Diventato publisher, poi chief creative officer nel 2018 e presidente di DC Comics nel maggio del 2023 (tutte cariche di cui è difficile tracciare confini e competenze: una volta descrisse il suo ruolo di chief creative officer come un supervisore che si assicura che lo spirito dei personaggi rimanga inalterato in tutte le produzioni extra-fumettistiche, fornendo spunti e storie agli autori di film, tv e videogiochi), Jim Lee ha combattuto con tutte le sue forze per restare un disegnatore, ma nei fatti si è trasformato in una specie di eredità vivente, di marchio, imprenditore, creativo e impiegato, stile che si è costretto a diventare sostanza.
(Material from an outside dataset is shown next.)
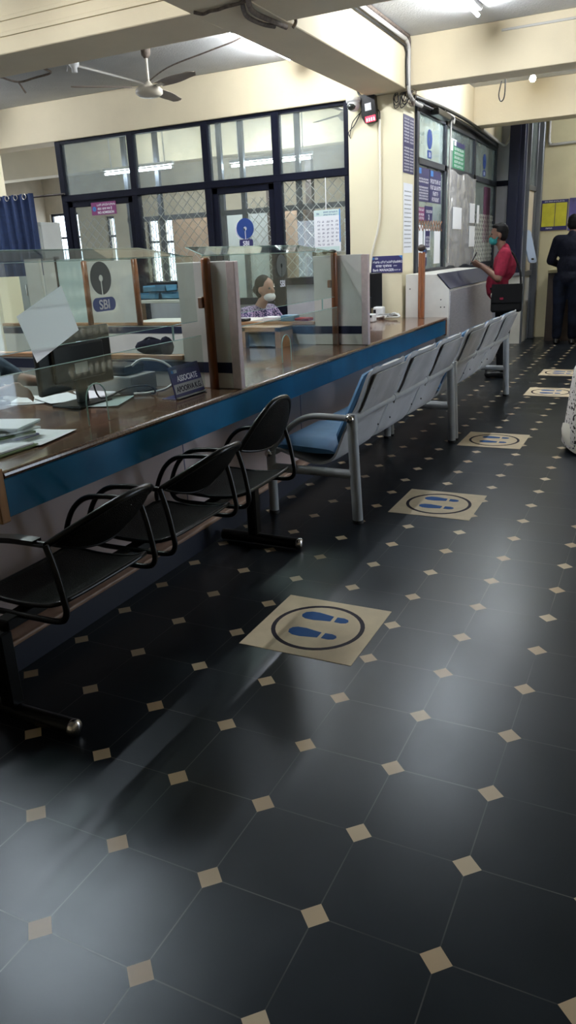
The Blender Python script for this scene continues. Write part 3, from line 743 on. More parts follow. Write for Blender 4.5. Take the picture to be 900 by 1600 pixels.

Jim Lee è l’ultima superstar del fumetto perché dopo di lui, le persone che sarebbero potute diventare famose quanto e più di lui se ne sono andate per altri lidi (videogiochi, cinema) e anche oggi, quelli che sono molto famosi al punto da essere brand lo sono relativamente al mondo dei fumetti. Lui invece quel mondo lo ha navigato per bene, è stato protagonista di uno dei suoi apici, poi si è insediato in una gigantesca multinazionale ed è ancora lì per raccontarlo. Anche se il suo ultimo fumetto rilevante risale a vent’anni fa, può permettersi di fare pagare 60 dollari un suo autografo. Non ha più bisogno di dimostrare niente. E forse è per questo che nella sua bio su Twitch gli è bastato scrivere «faccio solo immagini».